Writing is a routine. I didn’t get much done on Saturday, but Sunday I finished Chapter Five, got two of my main characters, Keith and Elektra (yeah, that’s really her name) together, and saw my muse vanish for the time being. I ended up writing about twelve hundred and fifty words, and I have officially passed into the Country of Novella, where all the officials are corrupt, and are just looking for the right moment to throw your ass under the jail—usually after you don’t make your word count.
So all my players are upon the stage, with only a couple of bit players remaining to show up now and then to move the story along. I’m happy with the progression, even if I’m seeing a fifty day time line for writing the first draft, with fourteen days behind me. It’s better than saying it’s going to take sixty days to write it, which may have been more real at the beginning when I had no idea how big the story would become—and with my counts down and analyzed, right now I’m on the cusp of a sixty-three thousand word story that could, realistically, end up being sixty-five to seventy thousand words.

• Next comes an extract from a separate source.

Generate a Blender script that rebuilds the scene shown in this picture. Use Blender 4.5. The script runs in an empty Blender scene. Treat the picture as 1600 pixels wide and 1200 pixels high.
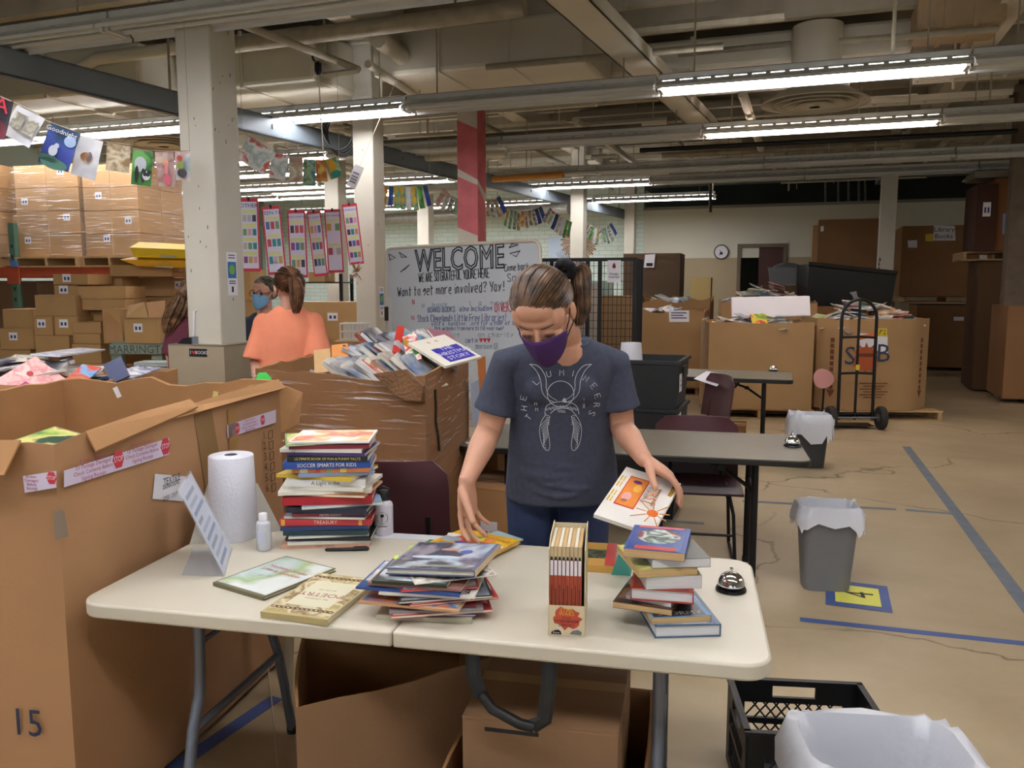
import bpy, bmesh, math, random
from mathutils import Vector, Matrix, Euler, Quaternion
from mathutils.bvhtree import BVHTree
PI=math.pi; R=math.radians
SC=bpy.context.scene; COL=SC.collection
# ---------------------------------------------------------------- camera, world, exposure
FPX=1290.; HZ=445.; CZ=1.6
PT=math.atan((600-HZ)/FPX)
cd=bpy.data.cameras.new('camera'); cam=bpy.data.objects.new('camera',cd); COL.objects.link(cam)
cam.location=(0,0,CZ); cam.rotation_euler=(PI/2-PT,0,0)
cd.sensor_width=36; cd.lens=36*FPX/1600; cd.clip_start=.05; cd.clip_end=200
SC.camera=cam
W=bpy.data.worlds.new('world'); SC.world=W; W.use_nodes=True
W.node_tree.nodes['Background'].inputs[0].default_value=(.80,.90,1,1)
W.node_tree.nodes['Background'].inputs[1].default_value=.9     # soft fill light, let in by openings added behind the viewer
TUBE_POWER=27.0
SC.view_settings.view_transform='Standard'; SC.view_settings.look='None'
SC.view_settings.exposure=0.44; SC.view_settings.gamma=1; SC.view_settings.use_curve_mapping=False
cy=SC.cycles; cy.max_bounces=7; cy.diffuse_bounces=3; cy.glossy_bounces=3; cy.transmission_bounces=4; cy.transparent_max_bounces=10; cy.caustics_reflective=False; cy.caustics_refractive=False; cy.use_adaptive_sampling=True; cy.adaptive_threshold=.028
# ---------------------------------------------------------------- where things stand
cP,sP=math.cos(PT),math.sin(PT)
def ray(x,y):
    a=(x-800)/FPX; b=(600-y)/FPX
    return Vector((a,cP+b*sP,-sP+b*cP))
def P(x,y,z):                      # a floor-plan point found from the photograph on the level z
    r=ray(x,y); return Vector((0,0,CZ))+r*((z-CZ)/r.z)
def D(x,y,Y):                      # the same at a known distance Y
    r=ray(x,y); return Vector((0,0,CZ))+r*(Y/r.y)
YAW=R(19.5); UX=Vector((math.sin(YAW),math.cos(YAW),0)); VX=Vector((math.cos(YAW),-math.sin(YAW),0))
def RM(u,v,z=0): return UX*u+VX*v+Vector((0,0,z))   # room axes: u down the hall, v across it
def uv(p): return p.dot(UX),p.dot(VX)
rnd=random.Random(7)
# ---------------------------------------------------------------- materials
def lin(c):
    if isinstance(c,str):
        c=c.lstrip('#'); c=[int(c[i:i+2],16)/255 for i in (0,2,4)]
    return tuple((v/12.92 if v<=.04045 else ((v+.055)/1.055)**2.4) for v in c[:3])+(1,)
MATS={}
def N(t,typ,**k):
    n=t.nodes.new(typ)
    for a,b in k.items(): setattr(n,a,b)
    return n
def mat(name,col,rough=.6,metal=0,var=.0,vs=6.,bump=0,bs=40.,emit=0,trans=0,alpha=1,rand=0,stretch=None,coat=0,spec=None,ior=None):
    if name in MATS: return MATS[name]
    m=bpy.data.materials.new(name); m.use_nodes=True; t=m.node_tree; b=t.nodes['Principled BSDF']; MATS[name]=m
    c=lin(col); b.inputs['Base Color'].default_value=c; b.inputs['Roughness'].default_value=rough; b.inputs['Metallic'].default_value=metal
    m.diffuse_color=c
    L=t.links.new
    if var or bump or rand:
        tc=N(t,'ShaderNodeTexCoord'); mp=N(t,'ShaderNodeMapping'); L(tc.outputs['Object'],mp.inputs[0])
        if stretch: mp.inputs['Scale'].default_value=stretch
    src=None
    if var:
        nz=N(t,'ShaderNodeTexNoise'); nz.inputs['Scale'].default_value=vs; nz.inputs['Detail'].default_value=5
        L(mp.outputs[0],nz.inputs['Vector'])
        mr=N(t,'ShaderNodeMapRange'); mr.inputs[1].default_value=.3; mr.inputs[2].default_value=.7
        mr.inputs[3].default_value=1-var; mr.inputs[4].default_value=1+var; L(nz.outputs[0],mr.inputs[0]); src=mr.outputs[0]
    if rand:
        oi=N(t,'ShaderNodeObjectInfo'); mr2=N(t,'ShaderNodeMapRange'); mr2.inputs[3].default_value=1-rand; mr2.inputs[4].default_value=1+rand
        L(oi.outputs['Random'],mr2.inputs[0])
        if src:
            mu=N(t,'ShaderNodeMath',operation='MULTIPLY'); L(src,mu.inputs[0]); L(mr2.outputs[0],mu.inputs[1]); src=mu.outputs[0]
        else: src=mr2.outputs[0]
    if src:
        vm=N(t,'ShaderNodeVectorMath',operation='SCALE'); vm.inputs[0].default_value=c[:3]; L(src,vm.inputs['Scale']); L(vm.outputs[0],b.inputs['Base Color'])
    if bump:
        n2=N(t,'ShaderNodeTexNoise'); n2.inputs['Scale'].default_value=bs; n2.inputs['Detail'].default_value=3; L(mp.outputs[0],n2.inputs['Vector'])
        bp=N(t,'ShaderNodeBump'); bp.inputs['Strength'].default_value=bump; bp.inputs['Distance'].default_value=.01; L(n2.outputs[0],bp.inputs['Height']); L(bp.outputs[0],b.inputs['Normal'])
    if emit:
        b.inputs['Emission Color'].default_value=c; b.inputs['Emission Strength'].default_value=emit
    if trans: b.inputs['Transmission Weight'].default_value=trans
    if alpha<1: b.inputs['Alpha'].default_value=alpha
    if coat: b.inputs['Coat Weight'].default_value=coat; b.inputs['Coat Roughness'].default_value=.12
    if spec is not None: b.inputs['Specular IOR Level'].default_value=spec
    if ior: b.inputs['IOR'].default_value=ior
    return m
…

I almost always set goals for myself when I’m writing. A thousand words a day; sixty-five thousand words for a novel; four stories published in 2013. I do the same thing in stories; there are always things that are going to happen, and they will happen when they happen, so I never worry if something doesn’t happen, because it happens in its own good time.
When I was laying out my timelines on Saturday, the notion hit me that I probably have more to write than I can ever write. If I write a novel every ninety days, and spend another ninety days editing it while working on another novel or novella, then I could publish two to three novels a year—assuming I did it all the self-publishing route. I know that, for one series, I could likely do twenty stories, and when you do the math, that’s almost seven years of steady work to get those all published. Which means I’d be in my early sixties before that work is finished—
If I start now.
Oh, this is what is known as job security, right? The fact that I have a ton of work, and maybe twenty years to get it done.